For many business owners and directors, signing a personal guarantee can feel like a necessary step to secure funding, leases, or supplier credit. But while it may help your company move forward, it’s essential to understand that this decision can expose you to serious personal financial risk. In this article, we’ll explore what personal guarantees are, why they’re commonly requested, and the full scope of risks involved, along with the potential ways you can limit the risk involved.
What Is a Personal Guarantee?
A personal guarantee is a legal commitment made by an individual, usually a company director or shareholder, to repay a business debt if the company cannot. It can be common practice for company directors and is used in a variety of sectors. This means that if your business defaults, the lender or supplier can pursue your personal assets, used to cover the loan, to recover what they’re owed. These guarantees are often required when a business lacks a strong credit history or sufficient assets to secure a loan.
Limited company directors are protected by limited liability, which means their personal finances are separate to their limited company. In the majority of circumstances, this means that a director won’t be responsible for company debt. However, if a personal guarantee is signed, this bypasses limited liability.
The Main Risks
• Personal financial liability
By signing a personal guarantee, you accept responsibility for the company’s debt. If the business struggles or fails, your own savings, property, and other assets could be at risk.
• No limit to what you might owe
Many guarantees are not limited to a specific amount. You could end up liable for the full debt, including interest and legal costs, which can be financially overwhelming.
• Damage to your credit rating
If you’re forced to repay company debts personally, your credit score may be affected.
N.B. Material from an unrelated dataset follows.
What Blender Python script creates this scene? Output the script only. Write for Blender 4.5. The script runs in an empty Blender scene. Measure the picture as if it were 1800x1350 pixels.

This could make it harder to borrow money in the future, both for personal and business purposes.
• Legal consequences
Creditors may take legal action to enforce the guarantee. This could lead to court proceedings, asset repossession, or deductions from your income.
• Ongoing liability
Unless the guarantee is formally cancelled, you may still be liable even after leaving the company. This can be a long-term risk that’s easy to overlook.
How to Reduce the Risk
Before signing a personal guarantee, consider the following:
• Ask for a limit on the amount you’re guaranteeing.
• Request a time limit on how long the guarantee lasts.
• Avoid joint and several liability if possible, which makes you responsible for the full debt even if others are also guarantors.
• Get independent legal advice to fully understand what you’re agreeing to.
• Keep a close eye on your company’s financial health so you’re not caught off guard.
Summary
Personal guarantees can be useful for helping your business grow, but they come with serious personal risks. Make sure you understand what you’re signing and take steps to protect yourself. If you’re unsure, speak to a solicitor or financial adviser before making any commitments.